97,000 Bugzilla Testers Affected by Accidental Data Leak

Data stays on publicly accessible server for three months

Mozilla disclosed on Wednesday that email addresses and passwords of 97,000 users of a Bugzilla test build were publicly accessible for a period of three months.

The database dump containing the private information reached the public space on May 4, during the migration of the testing server for Bugzilla test builds. Bugzilla is one of the community projects supported by the Mozilla Foundation.

“As soon as we became aware, the database dump files were removed from the server immediately, and we’ve modified the testing process to not require database dumps,” says Mark Cote, assistant project lead at Bugzilla.

Only the email addresses risked exposure because the passwords had been stored securely, in an encrypted form.

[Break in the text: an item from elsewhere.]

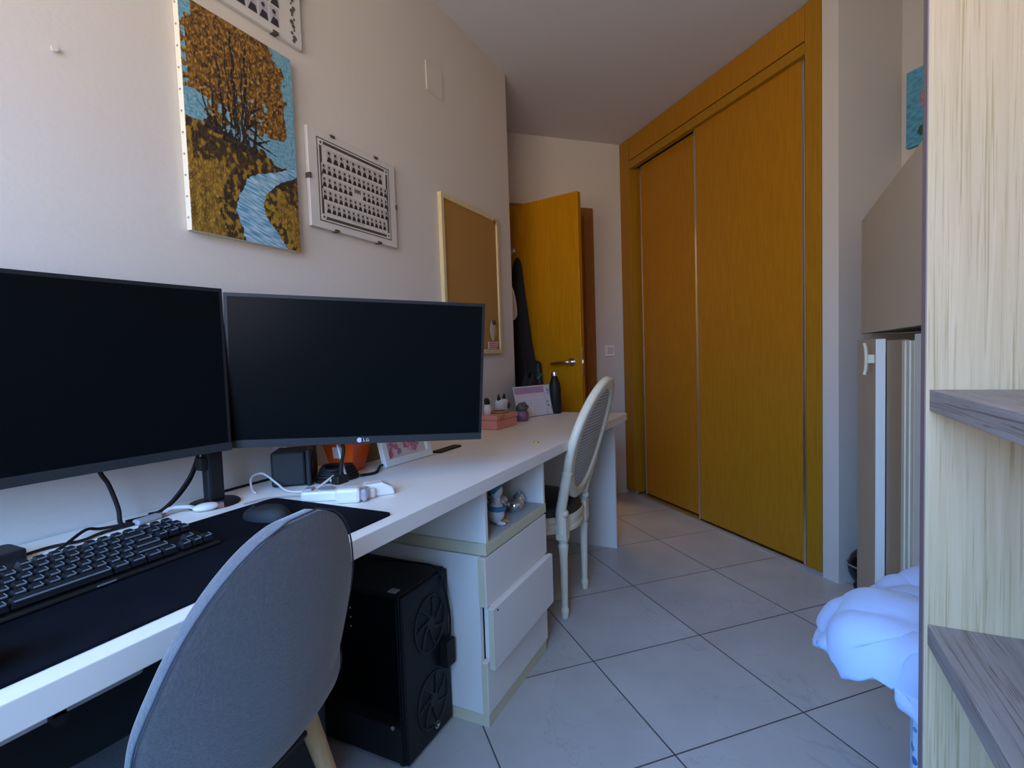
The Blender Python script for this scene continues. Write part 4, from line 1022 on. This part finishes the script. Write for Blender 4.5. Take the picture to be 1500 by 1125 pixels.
# ------------------------------------------------------------------ taupe cabinet
cb_ = thing('tall_cabinet', 'taupe storage cabinet with a white handle and cream trims behind the bed', 'cabinet', (1.60, -.35, 0))
def cc(name, a, b, m, par=cb_, bev=.001):
    q = MB(); q.box((a[0] - 1.6, a[1] + .35, a[2]), (b[0] - 1.6, b[1] + .35, b[2])); return q.build(name, m, par, bevel=bev)
CX1 = 2.55; CD = -.63
cc('upper_box', (1.50, CD, 1.095), (CX1, -.352, 1.552), TAUPE)
cc('end_side', (CX1 - .018, CD, 0), (CX1, -.386, 1.09), TAUPE); cc('end_side', (1.60, CD, 0), (1.617, -.386, 1.09), PALEW); cc('back_panel', (1.617, CD, 0), (CX1 - .018, CD + .012, 1.09), TAUPE)
cc('cabinet_door', (2.152, -.365, .03), (CX1 - .003, -.338, 1.068), TAUPE)
cc('door_edge', (2.146, -.3655, .03), (2.1515, -.3375, 1.068), PALEW)
hh = MB(); hh.box((2.168 - 1.6, .012, .985), (2.190 - 1.6, .032, 1.015)); hh.tube([(2.179 - 1.6, .041, .945), (2.179 - 1.6, .036, .97), (2.179 - 1.6, .036, 1.03), (2.179 - 1.6, .041, 1.056)], .006, n=8); hh.build('door_handle', CREAMP, cb_, bevel=.002)
cc('inner_panel', (1.890, -.380, .03), (2.145, -.368, 1.062), mat('dark_taupe_laminate', (.38, .29, .18), .6))
for k in range(3): cc('cream_trim', (1.768 + k * .040, -.380, .03), (1.805 + k * .040, -.366 + k * .003, 1.058), CREAMP)
cc('corner_post', (1.60, -.385, 0), (1.766, -.366, 1.075), PALEW)

# round black ball / helmet on the floor
bl = thing('black_helmet', 'round black helmet on the floor between the white wall and the cabinet', 'helmet', W(2.130, 1.586))
b = MB(); b.sphere((0, 0, .092), .072, sc=(1, 1, 1.2)); b.build('helmet_shell', mat('black_gloss', (.006, .006, .008), .12), bl)
b = MB(); b.tube([(.0735 * math.cos(t), .0735 * math.sin(t), .105) for t in [k * math.pi / 8 for k in range(16)]], .003, n=6, closed=True, sub=2); b.build('trim_ring', GPL, bl)
b = MB(); b.lathe([(.05, 0), (.05, .012), (.03, .02)], n=20); b.build('base_ring', BLK2, bl)

# blue flower painting on the right wall
def flower(u, v):
    n2 = nz_(u * 12, v * 30, 2.); n3 = nz_(u * 30, v * 60, 4.)
    c = lerp((.05, .22, .36), (.12, .42, .58), .5 + v * .3 + n2)
    d = math.hypot((u - .42) * .85, v - .60)
    if d < .17 + .03 * n2: c = lerp((.55, .05, .12), (.75, .25, .35), .5 + 1.5 * n3)
    if abs(u - .42 + (v - .4) * .3) < .03 and v < .45: c = (.03, .12, .05)
    if math.hypot((u - .30), (v - .18) * 1.5) < .12: c = (.02, .10, .06)
    return c, .3 + .4 * n3
fp = painting('flower_painting', 0, .26, 1.90, 2.222, 0, .018, flower, 50, 60,
    'small blue painting with a pink flower on the right wall above the cabinet', 'painting', PAINT, mat('blue_canvas_edge', (.08, .22, .32), .7))
fp.location = W(2.441, 1.632 - .13, 1.90); fp.rotation_euler = (0, 0, R(-45) - R(90))

# ------------------------------------------------------------------ bed (tile-aligned, local frame x/y along tile axes)
bed = thing('single_bed', 'single bed with dotted blue mattress behind the bookcase', 'bed', W(.98, .665), R(-45))
def bx(name, a, b, m, bev=.0, seg=3):
    q = MB(); q.box(a, b); return q.build(name, m, bed, bevel=bev, seg=seg)
dm, nt, bb = new_mat('dotted_sheet'); bb.inputs['Roughness'].default_value = .9
tc = nt.nodes.new('ShaderNodeTexCoord'); vo = nt.nodes.new('ShaderNodeTexVoronoi'); vo.inputs['Scale'].default_value = 34; vo.inputs['Randomness'].default_value = .45
nt.links.new(tc.outputs['Object'], vo.inputs['Vector']); lt_ = nt.nodes.new('ShaderNodeMath'); lt_.operation = 'LESS_THAN'; lt_.inputs[1].default_value = .27; nt.links.new(vo.outputs['Distance'], lt_.inputs[0])
hs = nt.nodes.new('ShaderNodeValToRGB'); hs.color_ramp.elements[0].color = (.03, .08, .40, 1); hs.color_ramp.elements[1].color = (.10, .40, .70, 1); sr = nt.nodes.new('ShaderNodeSeparateColor'); nt.links.new(vo.outputs['Color'], sr.inputs[0]); nt.links.new(sr.outputs[0], hs.inputs['Fac'])
mx = nt.nodes.new('ShaderNodeMix'); mx.data_type = 'RGBA'; nt.links.new(lt_.outputs[0], mx.inputs['Factor']); mx.inputs[6].default_value = (.50, .66, .86, 1); nt.links.new(hs.outputs['Color'], mx.inputs[7]); nt.links.new(mx.outputs[2], bb.inputs['Base Color'])
bx('mattress', (0, -1.66, .20), (.80, 0, .44), dm, .04)
bx('bed_base', (.03, -1.64, .10), (.78, -.03, .199), mat('bed_base_white', (.6, .6, .6), .6), .004)
for xx in (.06, .74):
    for yy in (-.08, -1.6):
        q = MB(); q.cyl((xx, yy, 0), (xx, yy, .10), .02, n=14); q.build('bed_leg', GPL, bed)
# duvet draped over the free corner
def duvet(u, v):
    x = -.22 + u * .90; y = .20 - v * 1.0
    dx = max(0, -x); dy = max(0, y)
    d = math.hypot(dx, dy)
    f1 = nz_(x * 4, y * 4, 2.) * .020 + nz_(x * 9 + y * 4, y * 9, 7.) * .016 + math.sin((x * 1.2 + y) * 34 + 5 * nz_(x * 3, y * 3, 8.)) * .004 + nz_(x * 22, y * 22, 5.) * .004
    cr = abs(nz_(x * 5 + 3, y * 5 - x * 3, 1.)) ; f1 += -.020 * math.exp(-(cr / .05) ** 2) - .012 * math.exp(-(abs(nz_(x * 9 - 2, y * 8 + x * 6, 4.)) / .05) ** 2)
    inner = min(1, max(0, x) / .35) * .04
    if d < 1e-6:
        e = min(x, -y)
        return (x, y, .535 + f1 + inner - .014 * math.exp(-e / .05))
    nx, ny = (-dx / d, dy / d)
    # hangs further down along the near side, short at the foot corner
    out = .175 * (1 - math.exp(-d / .10))
    near = min(1, max(0, -y) / .15)
    drop = d * .26 + max(0, d - .16) * (.25 + .8 * near)
    ang = math.atan2(dy, dx)
    out += math.sin(ang * 4 + y * 17) * .006 + f1 * .5
    bx_, by_ = max(x, 0), min(y, 0)
    return (bx_ + nx * out, by_ + ny * out, .521 - drop + f1)
q = MB(); q.grid(90, 100, duvet)
dv_ = q.build('duvet', DUV, None, solid=.045, loc=W(1.065, .665), rot=(0, 0, R(-45)), subd=1)
tag(dv_, 'rumpled pale blue duvet hanging over the corner of the bed', 'duvet')

# ------------------------------------------------------------------ camera
cam = bpy.data.cameras.new('camera'); co = bpy.data.objects.new('camera', cam); COL.objects.link(co)
r_, u_, b_ = (.43829, -.89821, -.03345), (.062, -.00692, .99805), (-.89669, -.43951, .05266)
co.matrix_world = Matrix(((r_[0], u_[0], b_[0], 0), (r_[1], u_[1], b_[1], 0), (r_[2], u_[2], b_[2], 1.05), (0, 0, 0, 1)))
cam.sensor_width = 36; cam.lens = 18.265; cam.clip_start = .02
SC.camera = co

# ------------------------------------------------------------------ light
def area(name, loc, rot, sx, sy, power, col):
    l = bpy.data.lights.new(name, 'AREA'); l.shape = 'RECTANGLE'; l.size = sx; l.size_y = sy; l.energy = power; l.color = col
    o = bpy.data.objects.new(name, l); COL.objects.link(o); o.location = loc; o.rotation_euler = rot; return o
pt_ = bpy.data.lights.new('window_portal', 'AREA'); pt_.shape = 'RECTANGLE'; pt_.size = WZ1 - WZ0; pt_.size_y = WY1 - WY0; pt_.cycles.is_portal = True
po = bpy.data.objects.new('window_portal', pt_); COL.objects.link(po); po.location = (RX - .11, (WY0 + WY1) / 2, (WZ0 + WZ1) / 2); po.rotation_euler = (0, R(-90), 0)
FILL_POWER = 8
pl_ = bpy.data.lights.new('warm_fill_point', 'POINT'); pl_.energy = FILL_POWER; pl_.color = (1, .80, .62); pl_.shadow_soft_size = .14  # unseen warm point light added to lift the ceiling and walls
plo = bpy.data.objects.new('warm_fill_point', pl_); COL.objects.link(plo); plo.location = (-.1, .1, 2.2)
area('hallway_lamp', tuple(W(1.5, 3.9, H - .05)), (0, 0, 0), .3, .3, 10, (1, .68, .42))
# outdoors: blue sky above the horizon, sunlit warm ground and buildings below it
wd_ = bpy.data.worlds.new('world'); SC.world = wd_; wd_.use_nodes = True
nt = wd_.node_tree; bg = nt.nodes['Background']
tc = nt.nodes.new('ShaderNodeTexCoord'); sx = nt.nodes.new('ShaderNodeSeparateXYZ'); nt.links.new(tc.outputs['Generated'], sx.inputs[0])
mr = nt.nodes.new('ShaderNodeMapRange'); mr.inputs['From Min'].default_value = -.05; mr.inputs['From Max'].default_value = .30; nt.links.new(sx.outputs['Z'], mr.inputs['Value'])
mx = nt.nodes.new('ShaderNodeMix'); mx.data_type = 'RGBA'; nt.links.new(mr.outputs[0], mx.inputs['Factor'])
mx.inputs[6].default_value = (9.5, 8.2, 7.0, 1); mx.inputs[7].default_value = (4.2, 10.3, 23.0, 1)
nt.links.new(mx.outputs[2], bg.inputs['Color']); bg.inputs['Strength'].default_value = 1.0
SC.view_settings.view_transform = 'Standard'; SC.view_settings.look = 'None'; SC.view_settings.gamma = 1; SC.view_settings.use_curve_mapping = False
SC.view_settings.exposure = 0.0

The developers using the test versions of the bug tracking software used by Mozilla were aware of possible security issues, and it is very likely that they did not recycle the passwords; but even if this assumption is true, notifications have been sent to the affected individuals with the recommendation to change similar countersigns, if the case.

Users of bugzilla.mozilla.org have not been affected by the incident.

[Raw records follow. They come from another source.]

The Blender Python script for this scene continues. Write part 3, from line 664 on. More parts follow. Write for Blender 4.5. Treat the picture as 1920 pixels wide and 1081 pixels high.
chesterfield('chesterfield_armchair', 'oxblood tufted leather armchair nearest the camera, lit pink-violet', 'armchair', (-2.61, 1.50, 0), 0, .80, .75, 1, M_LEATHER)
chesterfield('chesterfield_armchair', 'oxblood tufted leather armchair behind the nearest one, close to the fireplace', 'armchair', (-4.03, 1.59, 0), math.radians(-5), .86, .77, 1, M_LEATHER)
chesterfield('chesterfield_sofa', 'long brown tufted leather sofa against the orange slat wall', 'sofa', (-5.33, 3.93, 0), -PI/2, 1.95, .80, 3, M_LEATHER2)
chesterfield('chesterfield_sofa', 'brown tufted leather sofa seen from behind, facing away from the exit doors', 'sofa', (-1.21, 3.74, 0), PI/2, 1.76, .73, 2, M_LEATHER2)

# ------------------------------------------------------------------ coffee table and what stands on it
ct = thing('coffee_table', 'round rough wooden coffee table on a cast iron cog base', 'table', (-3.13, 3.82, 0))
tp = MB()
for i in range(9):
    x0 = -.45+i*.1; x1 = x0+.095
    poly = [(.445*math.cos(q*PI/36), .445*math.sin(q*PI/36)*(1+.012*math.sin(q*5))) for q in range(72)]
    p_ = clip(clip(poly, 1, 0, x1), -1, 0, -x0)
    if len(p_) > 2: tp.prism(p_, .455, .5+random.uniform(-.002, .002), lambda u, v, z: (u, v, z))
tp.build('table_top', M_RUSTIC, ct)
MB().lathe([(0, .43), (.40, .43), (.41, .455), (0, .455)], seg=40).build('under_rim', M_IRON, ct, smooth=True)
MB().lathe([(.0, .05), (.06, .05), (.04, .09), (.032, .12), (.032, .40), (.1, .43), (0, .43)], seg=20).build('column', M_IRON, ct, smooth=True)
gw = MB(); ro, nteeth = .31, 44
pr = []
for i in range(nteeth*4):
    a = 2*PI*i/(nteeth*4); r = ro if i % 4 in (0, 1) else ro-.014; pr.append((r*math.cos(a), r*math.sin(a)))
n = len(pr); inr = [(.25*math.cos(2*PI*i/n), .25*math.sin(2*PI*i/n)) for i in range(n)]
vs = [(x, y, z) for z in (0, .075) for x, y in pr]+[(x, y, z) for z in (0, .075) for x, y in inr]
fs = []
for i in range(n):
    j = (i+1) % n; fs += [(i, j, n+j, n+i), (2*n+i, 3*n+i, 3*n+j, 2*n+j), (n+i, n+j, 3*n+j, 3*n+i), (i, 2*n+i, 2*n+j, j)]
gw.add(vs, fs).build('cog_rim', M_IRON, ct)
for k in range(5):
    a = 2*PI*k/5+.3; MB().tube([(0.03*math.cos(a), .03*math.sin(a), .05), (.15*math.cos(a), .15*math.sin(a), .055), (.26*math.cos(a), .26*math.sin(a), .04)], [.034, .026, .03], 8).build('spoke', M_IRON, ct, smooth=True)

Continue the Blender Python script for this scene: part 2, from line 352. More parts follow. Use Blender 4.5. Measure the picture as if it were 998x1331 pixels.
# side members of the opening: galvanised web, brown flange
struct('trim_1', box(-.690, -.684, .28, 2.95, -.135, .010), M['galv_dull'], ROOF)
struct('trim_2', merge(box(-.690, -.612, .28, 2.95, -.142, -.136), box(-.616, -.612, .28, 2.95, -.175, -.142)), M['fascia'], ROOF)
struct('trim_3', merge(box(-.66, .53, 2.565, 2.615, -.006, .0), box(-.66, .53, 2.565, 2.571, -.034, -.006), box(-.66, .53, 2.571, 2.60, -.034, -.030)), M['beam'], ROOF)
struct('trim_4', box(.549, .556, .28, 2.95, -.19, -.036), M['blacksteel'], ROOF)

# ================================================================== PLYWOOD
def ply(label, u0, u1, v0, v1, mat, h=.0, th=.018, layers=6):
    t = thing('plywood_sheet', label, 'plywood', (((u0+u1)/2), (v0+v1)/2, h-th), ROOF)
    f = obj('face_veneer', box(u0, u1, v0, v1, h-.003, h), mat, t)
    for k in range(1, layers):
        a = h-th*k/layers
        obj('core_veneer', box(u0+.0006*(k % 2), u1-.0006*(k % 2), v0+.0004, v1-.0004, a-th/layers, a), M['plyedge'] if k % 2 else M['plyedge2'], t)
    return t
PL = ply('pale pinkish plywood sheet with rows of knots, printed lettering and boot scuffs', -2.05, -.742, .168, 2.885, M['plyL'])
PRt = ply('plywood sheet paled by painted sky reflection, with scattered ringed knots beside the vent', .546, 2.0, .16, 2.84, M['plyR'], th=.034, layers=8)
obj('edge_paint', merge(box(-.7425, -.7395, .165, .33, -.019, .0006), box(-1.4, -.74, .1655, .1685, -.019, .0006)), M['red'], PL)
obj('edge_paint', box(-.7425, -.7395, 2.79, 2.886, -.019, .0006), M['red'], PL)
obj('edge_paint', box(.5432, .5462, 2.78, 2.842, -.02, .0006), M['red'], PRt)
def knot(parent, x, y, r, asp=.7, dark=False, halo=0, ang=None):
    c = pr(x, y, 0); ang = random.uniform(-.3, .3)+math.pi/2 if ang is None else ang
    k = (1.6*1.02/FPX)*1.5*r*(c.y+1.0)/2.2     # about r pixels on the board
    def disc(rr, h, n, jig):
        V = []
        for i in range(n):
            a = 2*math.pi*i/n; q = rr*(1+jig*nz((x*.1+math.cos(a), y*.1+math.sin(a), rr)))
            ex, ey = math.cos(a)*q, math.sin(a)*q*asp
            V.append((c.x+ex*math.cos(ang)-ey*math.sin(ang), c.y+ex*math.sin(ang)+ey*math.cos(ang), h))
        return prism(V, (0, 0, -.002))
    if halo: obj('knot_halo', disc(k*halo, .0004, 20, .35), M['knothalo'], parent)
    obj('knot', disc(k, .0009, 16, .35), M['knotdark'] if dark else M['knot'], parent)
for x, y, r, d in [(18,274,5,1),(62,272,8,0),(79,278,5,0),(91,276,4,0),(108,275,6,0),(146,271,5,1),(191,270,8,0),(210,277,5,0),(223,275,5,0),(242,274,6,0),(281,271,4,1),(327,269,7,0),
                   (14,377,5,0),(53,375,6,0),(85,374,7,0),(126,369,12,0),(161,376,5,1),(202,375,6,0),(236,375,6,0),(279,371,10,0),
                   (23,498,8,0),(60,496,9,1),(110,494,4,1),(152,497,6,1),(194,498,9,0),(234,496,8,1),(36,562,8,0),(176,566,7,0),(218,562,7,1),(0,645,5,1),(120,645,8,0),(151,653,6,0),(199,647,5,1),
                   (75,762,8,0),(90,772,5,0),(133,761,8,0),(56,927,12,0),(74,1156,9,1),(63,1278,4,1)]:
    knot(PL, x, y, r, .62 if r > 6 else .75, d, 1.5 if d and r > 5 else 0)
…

At the beginning of the month, Mozilla announced a similar incident, where email addresses and passwords of 76,000 members of the Development Network reached a publicly available location.

The information persisted on the server for a period of 30 days and the passwords were protected through encryption.

As a security measure, at the moment, all passwords on Landfill test Bugzilla systems have been reset, and users have to set new ones when they access the systems.